Это движение массы людей с поденщины в трущобы и канавы, из трущоб и канав в тюрьму, из тюрьмы в арестантские роты, из арестантских рот в Сибирь, из Сибири вновь по российским полям и дорогам, снова на голодную поденщину и в канавы, это движение миллионов вырабатывало своеобразные характеры, создавало невиданный быт.

Эта жизнь людей, обреченных на голод и холод, людей со случайным заработком, сплошь и рядом идущим на пропой, выдвигала из безликой массы обездоленных отдельных бунтарей.

К обществу сытых — хозяев жизни — они питали жгучую злобу и презрение, от бесшабашной дерзости они переходили к безоглядному отчаянию. Между ними создавались иногда дружеские связи, эти связи легко возникали, но еще легче порывались.

В Казани, большом портовом городе, в эти годы на сто двадцать тысяч населения приходилось до двадцати тысяч людей, обреченных на ожесточенную борьбу за жизнь.

В их среде оказался Горький, когда обнаружилось, что его мечты об учении обернулись химерой, и место запретного для него университета заняли открытые и широкодоступные казанские трущобы и пристани.

«Там, среди грузчиков, босяков, жуликов я чувствовал себя куском железа, сунутым в раскаленные угли — каждый день насыщал меня множеством острых, жгучих впечатлений. Там передо мной вихрем кружились люди оголенно-жадные, люди грубых инстинктов, — мне нравилась их злоба на жизнь, нравилось насмешливо враждебное отношение ко всему в мире и беззаботное к самим себе. Все, что я непосредственно пережил, тянуло меня к этим людям, вызывая желание погрузиться в их едкую среду».

Нудная и душная жизнь мещан-эксплуататоров вызывала у Горького острую ненависть, «авантюрные романы» внушали ему мечты о «необыкновенных подвигах».

Среди таких впечатлений полная невзгод жизнь босяков привлекала и будоражила его воображение.

«…По всей логике испытанного мною, — вспоминал Горький, — было бы вполне естественно, если бы я пошел с ними.

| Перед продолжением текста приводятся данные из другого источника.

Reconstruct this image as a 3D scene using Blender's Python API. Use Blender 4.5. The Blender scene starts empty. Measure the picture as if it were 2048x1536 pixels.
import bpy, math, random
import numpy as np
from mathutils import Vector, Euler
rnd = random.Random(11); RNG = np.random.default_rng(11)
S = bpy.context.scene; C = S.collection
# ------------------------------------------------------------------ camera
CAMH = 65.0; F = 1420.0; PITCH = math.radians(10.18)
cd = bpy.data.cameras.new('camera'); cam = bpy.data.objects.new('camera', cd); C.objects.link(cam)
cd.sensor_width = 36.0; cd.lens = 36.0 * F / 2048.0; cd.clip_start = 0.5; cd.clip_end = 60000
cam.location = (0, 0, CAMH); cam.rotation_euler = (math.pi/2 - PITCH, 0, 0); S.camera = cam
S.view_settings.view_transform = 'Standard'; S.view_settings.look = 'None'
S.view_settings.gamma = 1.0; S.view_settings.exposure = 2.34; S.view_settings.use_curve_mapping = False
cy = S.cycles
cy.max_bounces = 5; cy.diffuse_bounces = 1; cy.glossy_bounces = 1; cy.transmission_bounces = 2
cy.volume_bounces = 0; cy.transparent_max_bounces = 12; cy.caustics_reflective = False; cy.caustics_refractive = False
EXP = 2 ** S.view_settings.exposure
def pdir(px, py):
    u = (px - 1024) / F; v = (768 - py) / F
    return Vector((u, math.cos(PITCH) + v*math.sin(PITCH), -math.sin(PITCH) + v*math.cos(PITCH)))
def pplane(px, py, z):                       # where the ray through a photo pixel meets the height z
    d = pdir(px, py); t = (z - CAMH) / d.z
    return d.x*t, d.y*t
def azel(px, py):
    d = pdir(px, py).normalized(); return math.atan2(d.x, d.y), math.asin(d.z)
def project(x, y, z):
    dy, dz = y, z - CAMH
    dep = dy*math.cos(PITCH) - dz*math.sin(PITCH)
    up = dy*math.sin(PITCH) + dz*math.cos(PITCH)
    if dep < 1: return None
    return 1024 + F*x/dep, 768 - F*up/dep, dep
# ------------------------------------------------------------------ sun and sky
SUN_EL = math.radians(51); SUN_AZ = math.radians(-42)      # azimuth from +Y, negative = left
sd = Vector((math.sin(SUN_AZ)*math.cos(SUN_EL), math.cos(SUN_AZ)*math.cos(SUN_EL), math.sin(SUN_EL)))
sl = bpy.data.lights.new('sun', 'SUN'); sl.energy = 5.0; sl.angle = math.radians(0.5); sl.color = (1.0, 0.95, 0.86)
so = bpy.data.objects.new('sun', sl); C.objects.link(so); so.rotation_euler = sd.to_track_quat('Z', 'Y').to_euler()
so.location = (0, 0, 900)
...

Оскорбленная надежда подняться вверх, начать учиться — тоже толкала меня к ним».

В часы голода, злости и тоски эти решительные приступы отчаяния являлись началом того, чтобы «пропасть» — погрузиться в «едкую среду» бездомных, ожесточенных, озлобленных, но бессильных масс.

Полицейская расправа, классовый суд, веревка и наручники замыкали босяцкий мир с мучительной неизбежностью.

Эта обреченность и порождала часто душевное опустошение людей, о которых сказал Горький в одном из позднейших писем:

«Вообше русский босяк — явление более страшное, чем мне удалось сказать, страшен человек этот прежде всего и главнейше — невозмутимым отчаянием своим, тем, что сам себя отрицает, низвергает из жизни»2.

Волевое напряжение и сила молодости помогли Горькому преодолеть силу пассивного отчаяния, а реальное чувство жизни — миражи литературной условности. «Кроме… бульварных романов я уже прочитал немало серьезных книг, — они возбудили у меня стремление к чему-то неясному, но более значительному, чем все, что я видел».

Прильнуть к «чему-то неясному, но более значительному» он получил возможность, когда случайные знакомства дали ему доступ в бакалейную лавочку мелкого казанского торговца Андрея Степановича Деренкова.